結局、DUNEはデヴィッド・リンチにより映画化されるんですが、私は観たことないんですがホドロフスキーがこれを観て「駄作だー!ヾ(〃^∇^)ノ」と子供のように大喜びしているのがたまらなくおかしかったですね。

ホドロフスキーが「嫌だ嫌だ観に行きたくないようリンチなら傑作に違いないんだよう」と駄々をこねているところに、父親の映画の役作りのために『魂の戦士』になりきってしまった中学生の息子タン「魂の戦士なら逃げずに観に行くべきだ!」と父親・ホドロフスキーを引っ張り出しまして、ホドロフスキーはほとんど片目を閉じるようにして観に行くんですが、徐々に「あれ?駄作じゃん!」と気付きまして。笑 「褒められたことじゃないが、人間らしい反応だ!」と自分で胸を張ってるところにキュンときました(?)。

特典映像に、プロデューサーのセドゥーとの30年ぶりの再会が入っています。
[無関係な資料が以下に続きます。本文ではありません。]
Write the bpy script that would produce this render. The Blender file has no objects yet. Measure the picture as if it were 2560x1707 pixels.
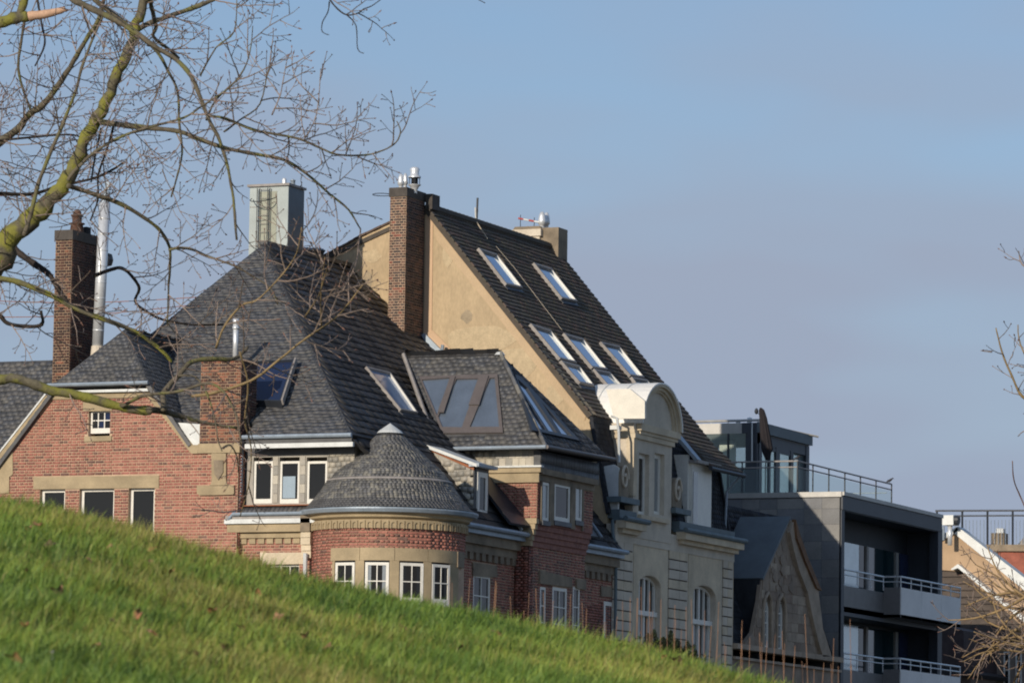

久しぶりに会う老いた男二人のかみ合ってなさ、ぎこちなさ。セドゥーは「中止の傷が大きすぎて、出会うと傷が沁みた」と再会の心情を語っており何とも切ないシーンです。しかし、このドキュメンタリーでの再会を期に、二人は「リアリティのダンス」を共に制作しているんですね!

↓っていうかまた本人出演してる。どんだけ出たがりなのー!

リアリティのダンス(字幕版)

 

グッとくるホドロフスキーの格言:

「人生で何か近づいてきたら、イエスと受け入れる。離れて行ってもイエスだ。『デューン』の中止も…『イエス』だ!

完全復活じゃん。もう80ですよこの方…。

つかんでつかんで、逃げて行ってもまた立ち上がる。そんな熱い男の話なのでした。

 

東京物語

「東京物語」 小津安二郎生誕110年・ニューデジタルリマスター 【初回限定版】 [Blu-ray]

観たことなかったので借りてみた。小津安二郎監督の最高傑作とされているらしい。1953年、モノクロ。小津監督作品、なんとなく退屈そうなイメージがあって観たことなかったんだよなあ。テンポがゆっくりで始めの3分の2くらい事件らしい事件も起こらないので、やはりちょっと退屈でした。

テーマは家族、親子、都会、など。忙しない都会暮らしにより、田舎から遊びに来てくれた両親をないがしろにしてしまう、成人した子供たちの姿を描いています。これはちょっと、じゃなくかなり身につまされましたね…。親子だからこそ甘えてしまって、生活も忙しいので、もう親が老いていて自分たちの方こそがケアしなくてはいけないということにも向き合えないのです。まだ私の両親は若いですが、ちょっとずつサポートの方に回っていかなきゃいけないんだろうなあ。でも、なんだか照れくさい感じ。ずいぶん昔の映画ですが、今も昔も変わらないテーマなんですね~。

長女の志げは現代的な女性で、思ったことをズバズバ言います。出てきたときから「なんかイヤな感じの人なのかな?」と思いましたが、後半で「ああ、この人は誤解されやすいタイプなんだ」と思える演出がありました。出てくる人がそれぞれに勝手だったり配慮が無いところがあったりし、単純な善悪の対立になっていないところがよかったです。そうは言っても、長男・長女の身勝手さが目につきますがね…。

会話のシーンで、いちいち喋っている人の真正面のアングルに切り替わるのが独特でした。毎回会話を中断して撮りなおしてるんだろうか。戦死した二男の嫁・紀子を演じている原節子さんの張り付いたような笑顔が何度も真正面で捉えられるので、かなり印象に残りました。

また、女性たちの仕草をかなり細かく切り取っています。次女の京子が仕事に行く前に靴下をはくシーンがあって、なんだかエロくて忘れられませんでした。なんでだろう。この些細な仕草にしっかり尺を取っている意図自体に何かを感じたのかもしれない^@^

終戦から数年経ったばかりの、東京の風俗が垣間見られて面白かったです。中学生の息子が英語を上手に読んでいたり、美容師の長女・志げがしきりに髪型を横文字で言ったりしているのが興味深かった。比較的裕福な家族の像なのかもしれませんが、暮らしぶりは現在とそう大きくは変わらないような気がしました。とはいえ、広島東京間が一日以上かかる時代です。老人にとって、長旅は大変なことだったでしょうね。

アングルがずーっと低くて、真正面から撮られていることが多い気がしました。人が画面に入ってきたり、出て行ったりするのを強く意識させられます。腹這いで野生動物の写真を狙っているような気分でした。起こっていることはとても普通なんだけど、それをじっとりした目で観察しているような、不思議な映画だったな~。

現代版もあるらしい。一緒に「東京物語」を観た友達は、「東京家族」は観たことあると言ってましたね。「内容はほぼ一緒」とのことだったけど、面白いのかな?